Los olivos amanecen tristes, helados y llorosos. Es al rebasar La Panadella el primer día de invierno cuando adviertes que el sol suave mediterráneo se convierte en una estampa escarchada que cubre todos los rincones del paisaje rural.
No es nieve sino dos centímetros de hielo que como un inmenso mantel blanco cubre los tejados, los árboles todos, la hierba de los campos, los viñedos desnudos y los hilos finos de los tendidos eléctricos. El humo de las chimeneas es el testimonio de que la vida sigue bajo la omnipresente niebla que produce una luminosa oscuridad.
La niebla que descansa sobre los llanos leridanos no se espanta cuando su humedad se traduce en hielo mientras las temperaturas bajo cero persisten horas y días en todo el territorio. Llega de repente y permanece sin intención de abandonar el paisaje hasta que los vientos la escampan y se esfuma con la misma rapidez que llegó.
Es la niebla que ha hecho de los leridanos personajes resistentes, desconfiados, sufridos y pícaros. La niebla heladora, “gebradora”, es silenciosamente traidora. Su fría quietud es la que mata los olivos cuando en las extremidades del cauce del Segre se mueve, sube y baja, deja penetrar el sol unas horas y vuelve a aposentarse al caer el día para cubrir las ramas de los olivos de una frágil costra de hielo que puede destruir las hojas indefensas de las plantaciones.
El olivo tiene fuertes raíces, casi eternas, resiste las inclemencias del tiempo, supera las sequías largas y es exhuberante cuando las lluvias de invierno y primaverales son generosas. Pero es en estos días de nieblas furtivas cuando sus hojas pueden despertar mustias y pardas al aparecer las bonanzas de finales de febero.
El mal está hecho y la regeneración puede tardar dos o tres años. El olivo, ese símbolo del trabajo duro, suave y maravilloso, que es la esencia agrícola de las dos vertientes del Mediterráneo, que ha ungido a reyes y que ha compuesto las coronas de los triunfadores, está llorando estos días.
El llanto es de miedo. No se sabe si la niebla heladora habrá secado sus hojas, si habrá podido superar las temperaturas matinales que descienden a diez grados bajo cero.
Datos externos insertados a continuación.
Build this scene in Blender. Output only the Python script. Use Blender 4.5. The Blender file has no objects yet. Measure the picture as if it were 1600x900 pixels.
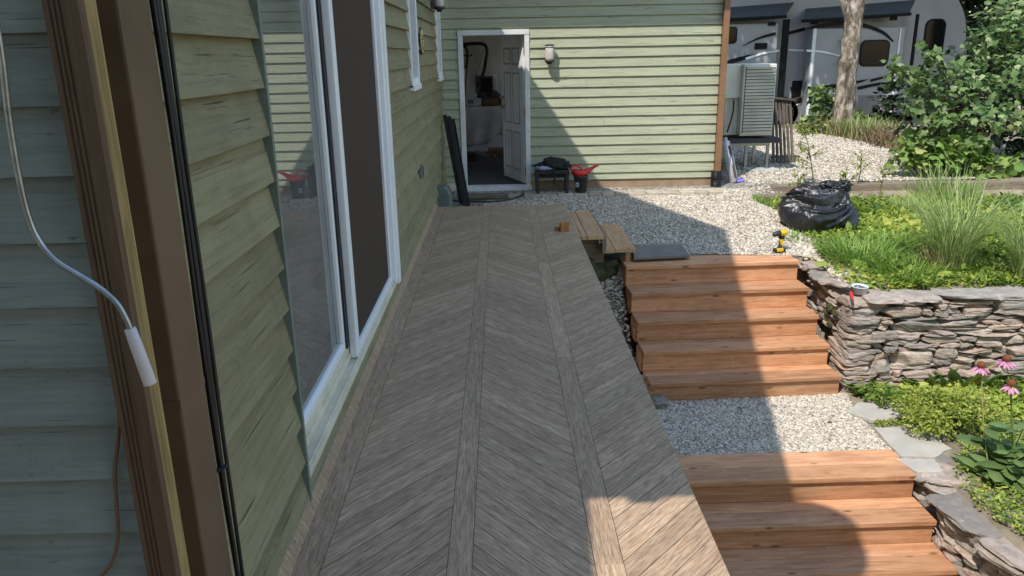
import bpy, math, random
import numpy as np
from mathutils import noise as mnoise, Vector
random.seed(7); rng = np.random.default_rng(7)
SC = bpy.context.scene
COL = SC.collection

# ------------------------------------------------------------------ camera, sky, sun, exposure
CAM_H, YAW, PITCH, ROLL, FPX = 1.6, 0.65, 16.9, -1.1, 1200.0
def _basis():
    y, p, r = map(math.radians, (YAW, PITCH, ROLL))
    f = np.array([math.sin(y)*math.cos(p), math.cos(y)*math.cos(p), -math.sin(p)])
    rt = np.array([math.cos(y), -math.sin(y), 0.0]); up = np.cross(rt, f)
    return f, rt*math.cos(r)+up*math.sin(r), up*math.cos(r)-rt*math.sin(r)
_F, _R, _U = _basis()
_C = np.array([0, 0, CAM_H])
cd = bpy.data.cameras.new("camera"); cam = bpy.data.objects.new("camera", cd); COL.objects.link(cam)
from mathutils import Matrix
cam.matrix_world = Matrix(((_R[0], _U[0], -_F[0], 0), (_R[1], _U[1], -_F[1], 0), (_R[2], _U[2], -_F[2], CAM_H), (0, 0, 0, 1)))
cd.sensor_width = 36; cd.lens = 36*FPX/1600; cd.clip_start = .05; cd.clip_end = 1000
SC.camera = cam

SUN_D = np.array([.42, .58, -1.0])                       # direction the sunlight travels
_sd = Vector(SUN_D).normalized()
EL = math.asin(-_sd.z); AZ = math.atan2(-_sd.x, -_sd.y)
w = bpy.data.worlds.new("World"); SC.world = w; w.use_nodes = True
nt = w.node_tree; bg = nt.nodes["Background"]
sky = nt.nodes.new("ShaderNodeTexSky"); sky.sky_type = 'NISHITA'; sky.sun_disc = False
sky.sun_elevation = EL; sky.sun_rotation = AZ % (2*math.pi); sky.air_density = 1.7; sky.dust_density = 0.5; sky.ozone_density = 1.0
nt.links.new(sky.outputs[0], bg.inputs[0]); bg.inputs[1].default_value = 0.15
sl = bpy.data.lights.new("sun", 'SUN'); sl.energy = 2.5; sl.angle = math.radians(.5); sl.color = (1, .95, .86)
so = bpy.data.objects.new("sun", sl); COL.objects.link(so); so.rotation_euler = _sd.to_track_quat('-Z', 'Y').to_euler(); so.location = (-4, -4, 12)
SC.view_settings.view_transform = 'Standard'; SC.view_settings.look = 'None'
SC.view_settings.exposure = 0.95; SC.view_settings.gamma = 1.0
SC.view_settings.use_curve_mapping = False
SC.cycles.max_bounces = 6; SC.cycles.diffuse_bounces = 4; SC.cycles.glossy_bounces = 3; SC.cycles.transparent_max_bounces = 8
SC.cycles.use_denoising = True

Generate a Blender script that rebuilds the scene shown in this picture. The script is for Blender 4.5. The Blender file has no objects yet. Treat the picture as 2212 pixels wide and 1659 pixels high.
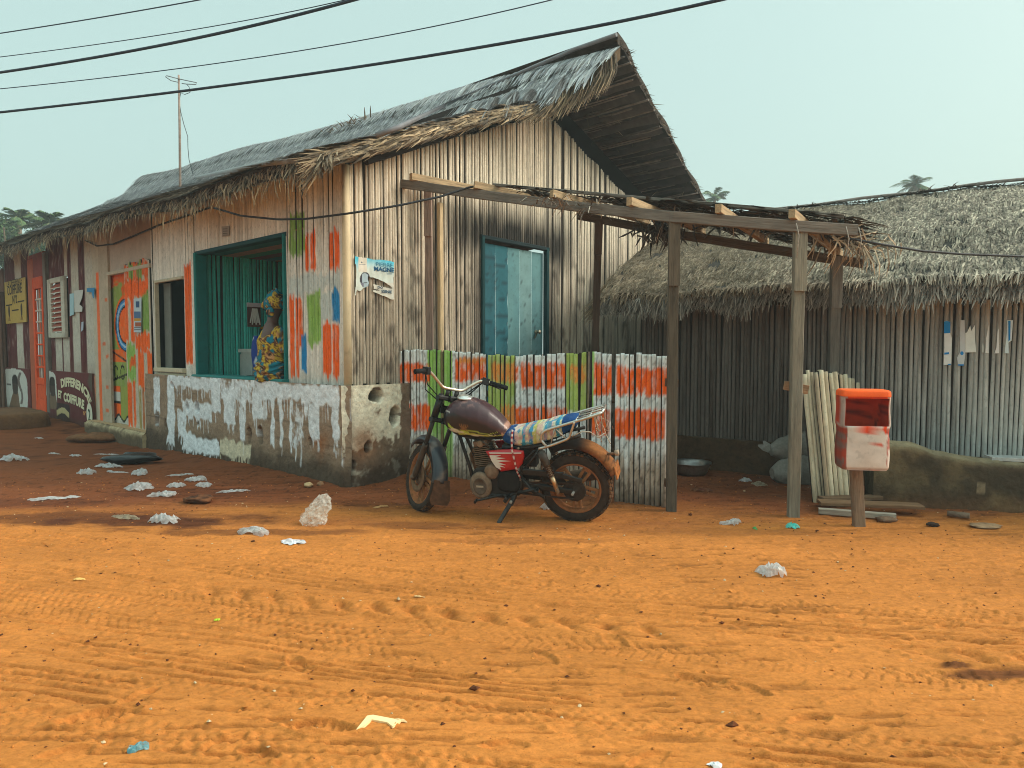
import bpy, math, random
import numpy as np
from mathutils import Vector, Matrix

# ---------------------------------------------------------------- scene, camera, light
scene = bpy.context.scene
col = scene.collection
EYE = 1.4
PITCH = math.radians(2.9)
FPX = 1500.0                                  # focal length in units of a 2212 px wide picture
cam_d = bpy.data.cameras.new('camera')
cam_d.sensor_width = 36.0
cam_d.lens = FPX / 2212.0 * 36.0
cam_d.clip_start = 0.05
cam_d.clip_end = 2000
cam = bpy.data.objects.new('camera', cam_d)
col.objects.link(cam)
cam.location = (0, 0, EYE)
cam.rotation_euler = (math.pi / 2 - PITCH, 0, 0)
scene.camera = cam

SUN_EL = math.radians(36)
SUN_AZ = math.radians(93)                     # clockwise from +Y (view direction)
w = bpy.data.worlds.new('World')
scene.world = w
w.use_nodes = True
nt = w.node_tree
bg = nt.nodes['Background']
sky = nt.nodes.new('ShaderNodeTexSky')
sky.sky_type = 'NISHITA'
sky.sun_disc = False
sky.sun_elevation = SUN_EL
sky.sun_rotation = SUN_AZ
sky.air_density = 1.0
sky.dust_density = 10.0
sky.ozone_density = 1.5
hz = nt.nodes.new('ShaderNodeMix')
hz.data_type = 'RGBA'
hz.inputs[0].default_value = 0.6
# thin high haze over the blue: even near the horizon; overhead, out of view, brightened as added fill light
tcs = nt.nodes.new('ShaderNodeTexCoord')
sep = nt.nodes.new('ShaderNodeSeparateXYZ')
nt.links.new(tcs.outputs['Generated'], sep.inputs[0])
zen = nt.nodes.new('ShaderNodeMapRange')
zen.inputs['From Min'].default_value = 0.50; zen.inputs['From Max'].default_value = 1.0
zen.inputs['To Min'].default_value = 1.0; zen.inputs['To Max'].default_value = 2.4
nt.links.new(sep.outputs['Z'], zen.inputs['Value'])
hzc = nt.nodes.new('ShaderNodeMix')
hzc.data_type = 'RGBA'; hzc.blend_type = 'MULTIPLY'
hzc.inputs[0].default_value = 1.0
hzc.inputs[6].default_value = (5.1, 6.85, 7.1, 1)
nt.links.new(zen.outputs[0], hzc.inputs[7])
nt.links.new(hzc.outputs[2], hz.inputs[7])
nt.links.new(sky.outputs[0], hz.inputs[6])
tn = nt.nodes.new('ShaderNodeMix')
tn.data_type = 'RGBA'; tn.blend_type = 'MULTIPLY'
tn.inputs[0].default_value = 1.0
tn.inputs[7].default_value = (1.07, 1.10, .98, 1)     # faint green-yellow cast of the dusty air
nt.links.new(hz.outputs[2], tn.inputs[6])
nt.links.new(tn.outputs[2], bg.inputs[0])
bg.inputs[1].default_value = 0.108
sun_d = bpy.data.lights.new('sun', 'SUN')
sun_d.energy = 2.3
sun_d.angle = math.radians(26)
sun_d.color = (1.0, 0.93, 0.82)
sun = bpy.data.objects.new('sun', sun_d)
col.objects.link(sun)
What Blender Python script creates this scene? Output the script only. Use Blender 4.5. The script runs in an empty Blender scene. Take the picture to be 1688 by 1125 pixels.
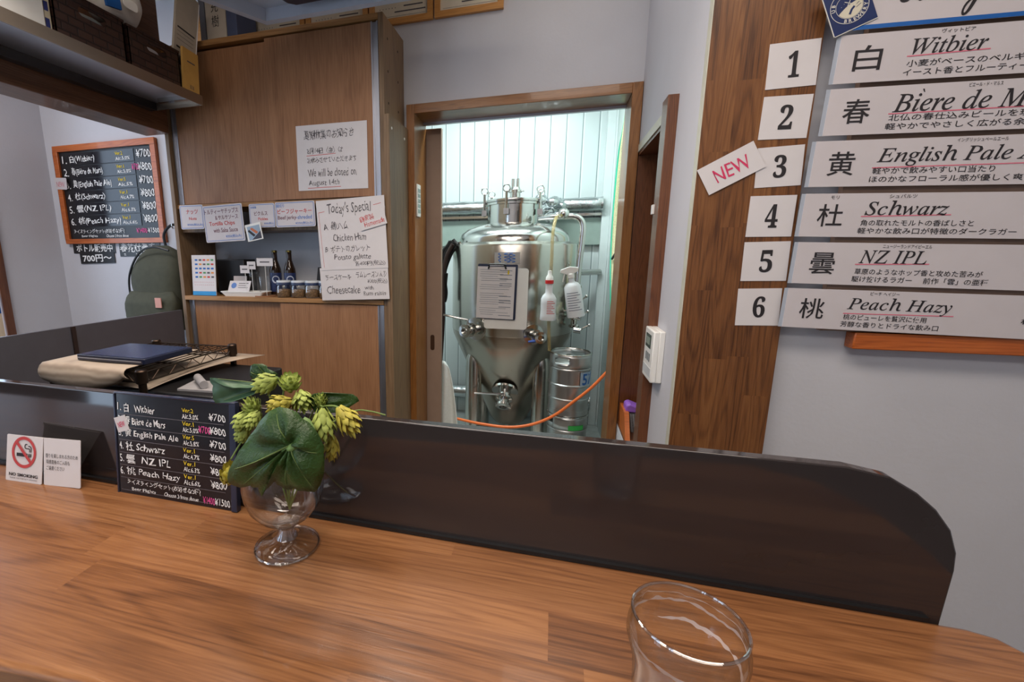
import bpy, bmesh, math, random
from mathutils import Vector, Matrix, noise
random.seed(7)
PI = math.pi
S = bpy.context.scene
COL = S.collection

# ------------------------------------------------------------------ camera
cam = bpy.data.cameras.new('camera')
cam_ob = bpy.data.objects.new('camera', cam)
COL.objects.link(cam_ob)
cam_ob.matrix_world = Matrix((
    (0.96148, -0.04680, 0.27090, 0.0),
    (0.27487, 0.18460, -0.94360, 0.0),
    (-0.00585, 0.98170, 0.19030, 1.38),
    (0, 0, 0, 1)))
cam.sensor_fit = 'HORIZONTAL'
cam.sensor_width = 36.0
cam.lens = 743.68 / 1688 * 36.0
cam.shift_x = (844 - 696.84) / 1688
cam.clip_start = 0.02
S.camera = cam_ob

# ------------------------------------------------------------------ view + world
S.view_settings.view_transform = 'Standard'
S.view_settings.look = 'None'
S.view_settings.gamma = 1.0
S.view_settings.use_curve_mapping = False
S.view_settings.exposure = 0.0
try:
    S.cycles.use_denoising = True
    S.cycles.max_bounces = 24
    S.cycles.transparent_max_bounces = 12
    S.cycles.transmission_bounces = 24
    S.cycles.caustics_reflective = False
    S.cycles.caustics_refractive = False
    S.cycles.sample_clamp_indirect = 4.0
except Exception:
    pass
world = bpy.data.worlds.new('daylight')
S.world = world
world.use_nodes = True
wbg = world.node_tree.nodes['Background']
wbg.inputs['Color'].default_value = (0.62, 0.78, 1.0, 1)
wbg.inputs['Strength'].default_value = 4.2

# ------------------------------------------------------------------ lights of the room, plus added fill
def area(name, loc, rot, sx, sy, watts, color):
    l = bpy.data.lights.new(name, 'AREA')
    l.shape = 'RECTANGLE'; l.size = sx; l.size_y = sy
    l.energy = watts; l.color = color
    o = bpy.data.objects.new(name, l); COL.objects.link(o)
    o.location = loc; o.rotation_euler = rot
    return o
WARM = (1.0, 0.86, 0.74)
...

Es una incógnita que ocupa las conversaciones de los propietarios de los campos que matan el tiempo jugando a las cartas en el café o alargan charlas con alarmantes variaciones sobre el mismo tema.
Los pesimistas hablan de que lo ha matado todo mientras que los optimistas recurren a la historia vivida para tener una cierta luz de esperanza.
El invierno del año 1956 fue devastador. En los setenta las heladas secaron las hojas de los olivos en dos ocasiones. La última sacudida, la de 2001, fue tan terrible que se invoca estos días como un tenebroso precedente. La tranquilidad o la siniestralidad la veremos en las próximas semanas. De momento sólo cabe esperar a que despeje y el suave sol invernal vuelva a adueñarse del interior del país.
La niebla heladora agrupa en bandadas a los pájaros negros y delata a los conejos y las liebres que dejan huellas suaves sobre los sembrados que permanecen quietos en estas largas noches blancas. Los cazadores siguen sus pisadas con excesiva facilidad.Los olivos lloran estos días. Su futuro inmediato está en juego. Pero no su existencia que atraviesa los siglos y permanece.
Sófocles decía del olivo que “nacido de sí mismo e inmortal, sin miedo a los enemgios, su fuerza intemporal desafía a los pícaros, jóvenes y viejos, pues Zeus y Atenea lo guardan con ojos que nunca duermen”.
No voy a invocar a los dioses más poderosos del Olimpo. Pero sí que porfío que lleguen ya los vientos y se lleven cuanto antes esta amenaza tan real y que liberen a los olivos, los jóvenes y los milenarios, de una muerte pasajera, muerte de las dos o tres próximas cosechas.